Phase Retrieval of Highly Strained Bragg Coherent Diffraction Patterns using Supervised Convolutional Neural Network

TL;DR

This paper introduces a supervised CNN approach for phase retrieval in highly strained Bragg coherent diffraction patterns, outperforming traditional iterative algorithms on simulated and experimental data.

Contribution

The novel use of a supervised CNN trained on simulated data effectively retrieves phases in highly strained crystals, surpassing standard methods.

Findings

CNN outperforms standard algorithms on simulated data

Model successfully applies to experimental data

Enhanced phase retrieval for highly strained crystals

Abstract

In Bragg Coherent Diffraction Imaging (BCDI), Phase Retrieval of highly strained crystals is often challenging with standard iterative algorithms. This computational obstacle limits the potential of the technique as it precludes the reconstruction of physically interesting highly-strained particles.

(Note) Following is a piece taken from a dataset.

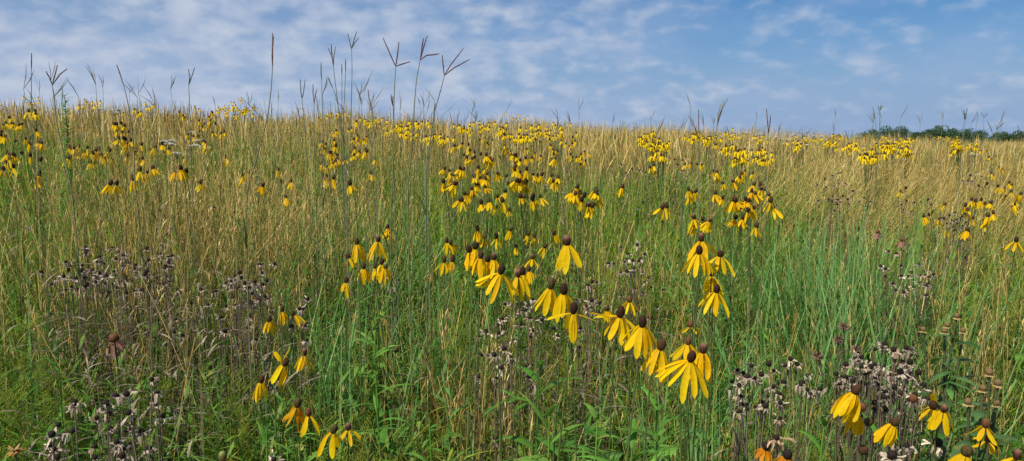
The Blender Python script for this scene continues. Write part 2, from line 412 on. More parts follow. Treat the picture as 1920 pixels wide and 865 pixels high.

Here, we propose a novel approach to this problem using a supervised Convolutional Neural Network (CNN) trained on 3D simulated diffraction data to predict the corresponding reciprocal space phase. This method allows to fully exploit the potential of the CNN by mapping functions within the same space and leveraging structural similarities between input and output. The final object is obtained by the inverse Fourier transform of the retrieved complex diffracted amplitude and is then further refined with iterative algorithms. We demonstrate that our model outperforms standard algorithms on highly strained simulated data not included in the training set, as well as on experimental data.